China agrees North Korea's nuclear activities a serious threat, says South

China agrees North Korea's nuclear activities a serious threat, says South

SEOUL - South Korea and China agreed on Monday recent nuclear activity by North Korea posed a serious threat to the peace and stability of the region and Pyongyang must not conduct a nuclear test, the South said after a meeting of their top diplomats.

Renewed activity at North Korea's nuclear test site has indicated Pyongyang may be preparing a fourth nuclear test in contravention of UN sanctions.

Analysis suggested the North may be close to miniaturising a nuclear warhead to mount on a missile, alarming regional powers that have for two decades tried to rein in Pyongyang's atomic programme.
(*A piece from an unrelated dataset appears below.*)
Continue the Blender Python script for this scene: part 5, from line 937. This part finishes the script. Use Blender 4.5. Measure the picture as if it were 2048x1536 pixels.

Chinese Foreign Minister Wang Yi held talks with South Korea's Yun Byung-se to discuss the North's nuclear programme and also an upcoming visit by Chinese President Xi Jinping to Seoul this year, South Korea's foreign ministry said. "The two ministers agreed to step up cooperation based on the united position that they object to the North's nuclear test and that recent nuclear activities by the North pose a serious threat to the peace and stability of the Korean peninsula and the region," South Korea's foreign ministry said.

However China, North Korea's lone major ally, is usually very guarded in its opinion on Pyongyang's nuclear programme, usually expressing its desire for a nuclear-free "Korean peninsula", careful not to be seen to be taking sides.

Wang said before his meeting with Yun that it was important for six regional partners, including the United States and North Korea, to work to resume the so-called six-party talks aimed at ending the North's nuclear programme.

The talks produced an agreement in 2005 to provide the impoverished North with economic aid in return for Pyongyang taking steps to suspend its nuclear programmes, but the deal was proclaimed dead in 2008 by the North and the United States.

The United States and South Korea demand the North take steps agreed in the 2005 deal as a precondition to more talks, but Pyongyang and Beijing, which has hosted the negotiations, have since sought an unconditional resumption.

Isolated and poverty-stricken North Korea, which regularly threatens to destroy the United States and South Korea in a sea of flames, defends its nuclear programme as a "treasured sword"to counter what it sees as US-led hostility.